On donnera une mention spéciale au nouveau batteur, central et efficace, dont la puissance, la frappe et les séquences évoquent Brian Devendorf (The National) mais confèrent surtout une grande puissance et une présence intense à la musique qu’il permet de poser et de cadrer. Aux claviers, Charlotte « Sometimes », discrète française aux cheveux longs – fiancée « française » d’Alec ? – qui offrit une délicate prestation en première partie, joue des orchestrations qui auraient mérité une meilleure sonorisation.
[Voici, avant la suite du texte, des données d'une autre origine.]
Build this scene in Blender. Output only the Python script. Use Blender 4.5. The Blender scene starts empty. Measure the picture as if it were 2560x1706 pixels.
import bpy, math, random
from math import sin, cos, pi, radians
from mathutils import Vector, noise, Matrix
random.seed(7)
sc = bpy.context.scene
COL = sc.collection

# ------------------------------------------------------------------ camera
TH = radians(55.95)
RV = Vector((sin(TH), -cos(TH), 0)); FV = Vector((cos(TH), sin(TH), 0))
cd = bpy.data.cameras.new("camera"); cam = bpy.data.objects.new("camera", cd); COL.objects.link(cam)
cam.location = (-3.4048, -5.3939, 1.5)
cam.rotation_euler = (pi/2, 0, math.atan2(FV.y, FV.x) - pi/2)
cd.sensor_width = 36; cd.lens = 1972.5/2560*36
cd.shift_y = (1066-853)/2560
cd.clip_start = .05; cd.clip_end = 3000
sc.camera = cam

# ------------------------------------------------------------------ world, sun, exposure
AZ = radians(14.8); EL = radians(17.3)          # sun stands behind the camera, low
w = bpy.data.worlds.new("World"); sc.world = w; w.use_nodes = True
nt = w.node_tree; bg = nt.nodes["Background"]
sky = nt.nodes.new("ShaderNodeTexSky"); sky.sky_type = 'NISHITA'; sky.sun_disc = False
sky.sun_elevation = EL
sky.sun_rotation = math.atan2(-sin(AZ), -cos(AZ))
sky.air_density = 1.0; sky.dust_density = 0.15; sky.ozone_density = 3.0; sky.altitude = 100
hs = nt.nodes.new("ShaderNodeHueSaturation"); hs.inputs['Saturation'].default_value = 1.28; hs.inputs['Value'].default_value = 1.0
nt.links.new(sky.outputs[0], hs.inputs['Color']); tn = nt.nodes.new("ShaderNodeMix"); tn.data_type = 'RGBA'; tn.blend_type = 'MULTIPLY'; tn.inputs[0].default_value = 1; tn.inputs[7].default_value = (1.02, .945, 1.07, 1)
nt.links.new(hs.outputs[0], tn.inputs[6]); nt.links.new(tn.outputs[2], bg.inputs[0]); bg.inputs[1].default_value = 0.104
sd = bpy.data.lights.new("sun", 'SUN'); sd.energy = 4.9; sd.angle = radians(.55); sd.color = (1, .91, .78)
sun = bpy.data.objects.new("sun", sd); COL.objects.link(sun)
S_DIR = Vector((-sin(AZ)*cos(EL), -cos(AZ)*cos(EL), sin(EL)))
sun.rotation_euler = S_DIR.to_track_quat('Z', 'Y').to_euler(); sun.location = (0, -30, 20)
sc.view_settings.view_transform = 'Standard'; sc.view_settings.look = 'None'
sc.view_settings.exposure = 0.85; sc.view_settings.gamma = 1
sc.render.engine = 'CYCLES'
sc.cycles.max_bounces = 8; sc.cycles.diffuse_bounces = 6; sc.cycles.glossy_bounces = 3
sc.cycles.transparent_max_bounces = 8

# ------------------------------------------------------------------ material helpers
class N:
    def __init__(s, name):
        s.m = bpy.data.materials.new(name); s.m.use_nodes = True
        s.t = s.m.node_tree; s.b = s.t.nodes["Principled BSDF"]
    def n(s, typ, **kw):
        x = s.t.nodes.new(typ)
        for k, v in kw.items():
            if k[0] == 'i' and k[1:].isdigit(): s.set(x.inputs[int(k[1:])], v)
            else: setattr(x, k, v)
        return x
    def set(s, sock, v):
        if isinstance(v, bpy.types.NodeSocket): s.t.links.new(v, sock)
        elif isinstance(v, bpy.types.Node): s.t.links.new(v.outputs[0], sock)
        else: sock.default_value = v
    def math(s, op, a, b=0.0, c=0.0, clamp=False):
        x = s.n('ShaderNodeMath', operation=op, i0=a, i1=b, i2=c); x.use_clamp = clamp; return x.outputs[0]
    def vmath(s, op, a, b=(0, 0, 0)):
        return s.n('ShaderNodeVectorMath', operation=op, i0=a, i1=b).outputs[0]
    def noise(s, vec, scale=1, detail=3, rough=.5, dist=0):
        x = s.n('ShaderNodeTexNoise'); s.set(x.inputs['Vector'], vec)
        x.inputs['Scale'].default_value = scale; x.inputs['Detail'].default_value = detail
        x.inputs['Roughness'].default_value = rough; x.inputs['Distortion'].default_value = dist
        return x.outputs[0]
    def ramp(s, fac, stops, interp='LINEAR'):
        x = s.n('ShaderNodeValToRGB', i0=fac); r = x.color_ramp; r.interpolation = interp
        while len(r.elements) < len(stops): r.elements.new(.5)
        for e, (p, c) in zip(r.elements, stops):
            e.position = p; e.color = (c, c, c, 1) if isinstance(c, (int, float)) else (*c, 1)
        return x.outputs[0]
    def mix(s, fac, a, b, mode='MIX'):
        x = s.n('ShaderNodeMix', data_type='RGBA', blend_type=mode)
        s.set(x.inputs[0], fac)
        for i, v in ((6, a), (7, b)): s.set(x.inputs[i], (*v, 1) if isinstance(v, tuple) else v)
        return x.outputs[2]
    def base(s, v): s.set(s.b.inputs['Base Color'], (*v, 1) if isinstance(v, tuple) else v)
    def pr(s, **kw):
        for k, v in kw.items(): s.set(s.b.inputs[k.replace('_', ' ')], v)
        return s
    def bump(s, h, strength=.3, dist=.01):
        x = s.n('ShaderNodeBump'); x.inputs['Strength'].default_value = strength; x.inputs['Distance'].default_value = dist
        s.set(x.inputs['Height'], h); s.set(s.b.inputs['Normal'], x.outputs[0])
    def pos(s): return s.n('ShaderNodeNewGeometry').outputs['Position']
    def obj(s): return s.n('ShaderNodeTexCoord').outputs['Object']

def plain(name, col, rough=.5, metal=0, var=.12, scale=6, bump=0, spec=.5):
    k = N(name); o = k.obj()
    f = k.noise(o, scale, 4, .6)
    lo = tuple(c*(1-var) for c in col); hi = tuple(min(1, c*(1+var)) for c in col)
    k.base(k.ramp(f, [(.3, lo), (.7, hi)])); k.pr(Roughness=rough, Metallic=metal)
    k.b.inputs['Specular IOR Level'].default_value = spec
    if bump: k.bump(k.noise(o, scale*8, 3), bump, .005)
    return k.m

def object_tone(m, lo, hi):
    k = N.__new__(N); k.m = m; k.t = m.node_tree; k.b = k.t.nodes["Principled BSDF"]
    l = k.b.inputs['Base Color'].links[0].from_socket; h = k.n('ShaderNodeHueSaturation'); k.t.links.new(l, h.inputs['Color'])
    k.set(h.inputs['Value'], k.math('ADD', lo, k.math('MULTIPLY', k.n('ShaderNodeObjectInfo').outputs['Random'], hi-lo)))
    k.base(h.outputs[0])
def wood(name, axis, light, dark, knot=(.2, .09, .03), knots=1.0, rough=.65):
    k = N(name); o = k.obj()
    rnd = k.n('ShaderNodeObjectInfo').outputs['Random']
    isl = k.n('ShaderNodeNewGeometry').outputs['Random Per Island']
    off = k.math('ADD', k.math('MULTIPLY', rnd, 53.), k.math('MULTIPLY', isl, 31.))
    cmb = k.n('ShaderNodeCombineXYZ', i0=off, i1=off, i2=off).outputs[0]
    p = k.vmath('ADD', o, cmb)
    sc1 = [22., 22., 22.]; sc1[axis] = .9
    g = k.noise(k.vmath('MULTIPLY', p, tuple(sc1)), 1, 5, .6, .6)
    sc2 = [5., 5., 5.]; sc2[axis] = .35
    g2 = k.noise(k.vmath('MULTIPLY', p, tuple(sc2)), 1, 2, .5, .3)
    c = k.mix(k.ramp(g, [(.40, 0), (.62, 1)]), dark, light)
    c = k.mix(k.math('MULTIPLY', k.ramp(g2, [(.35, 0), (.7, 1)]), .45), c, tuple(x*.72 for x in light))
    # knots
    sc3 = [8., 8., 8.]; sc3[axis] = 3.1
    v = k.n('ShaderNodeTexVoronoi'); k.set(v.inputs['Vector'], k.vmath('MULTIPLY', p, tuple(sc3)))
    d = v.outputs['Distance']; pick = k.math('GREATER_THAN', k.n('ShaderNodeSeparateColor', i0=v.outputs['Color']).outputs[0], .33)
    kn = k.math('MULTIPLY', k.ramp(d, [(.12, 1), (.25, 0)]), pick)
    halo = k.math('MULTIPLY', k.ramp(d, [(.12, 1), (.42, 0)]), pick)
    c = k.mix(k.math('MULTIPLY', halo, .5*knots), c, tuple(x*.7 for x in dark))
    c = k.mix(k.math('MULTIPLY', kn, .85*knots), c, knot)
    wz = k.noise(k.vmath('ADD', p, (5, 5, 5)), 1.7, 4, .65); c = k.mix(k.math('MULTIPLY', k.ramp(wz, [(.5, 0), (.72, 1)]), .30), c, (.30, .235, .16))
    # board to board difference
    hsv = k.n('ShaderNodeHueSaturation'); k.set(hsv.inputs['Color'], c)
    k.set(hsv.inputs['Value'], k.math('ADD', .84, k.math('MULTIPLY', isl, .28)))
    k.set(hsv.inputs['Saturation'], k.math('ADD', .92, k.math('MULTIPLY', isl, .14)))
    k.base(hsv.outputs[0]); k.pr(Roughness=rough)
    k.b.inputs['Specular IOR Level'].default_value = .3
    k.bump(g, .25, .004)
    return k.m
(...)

Elles sont complétées par des séquences de synthétiseur lancées par un bassiste et claviériste, qui permettent le riche développement de l’ensemble, et situent les compositions selon certains attendus qu’on avait en tête. Ceci parce que le son de CYHSY, quoi que créera encore son imaginatif fondateur, demeure situé dans notre inconscient dans cet espace-temps de trois albums, temporairement clôt par Hystérical (2011) après l’orageux Some Loud Thunder (2007) …

En pantalons de velours larges, baskets blanches, chemise près du corps et sans col, la tête coiffée d’une grosse casquette et les yeux derrière des lunettes à monture transparente, Alec Ounsworth n’a pas vraiment l’air d’une rock star. Il apparaît hors du temps, hors mode et presque hors tout. S’en moque-t-il? Si Bowie et David Byrne vinrent discrètement assister aux concerts de CYHSY du début des années 2000, celui qu’ils pouvaient voir s’animer au centre du quintet de Brooklyn était bien loin de leurs propres prestations, tantôt extravagantes tantôt guindées sinon maniérées.  L’expressivité ne revêt pas qu’un seul costume. Né dans une mouvance qui compta The Walkmen, The National, Radio 4 – les uns et les autres se suivirent peu ou prou-, CYHSY continue son chemin qui est celui de son leader. Seul au piano pour « Mirror Song », Ounsworth le chante explicitement à qui ne l’aurait pas compris. L’inventivité des compositions les rend belles et c’est ce qu’on retient, finalement, à l’issue de ce concert. Chez CYHSY tout n’est pas inoubliable, mais il existe une résistance au temps. La nuance peut être saisie.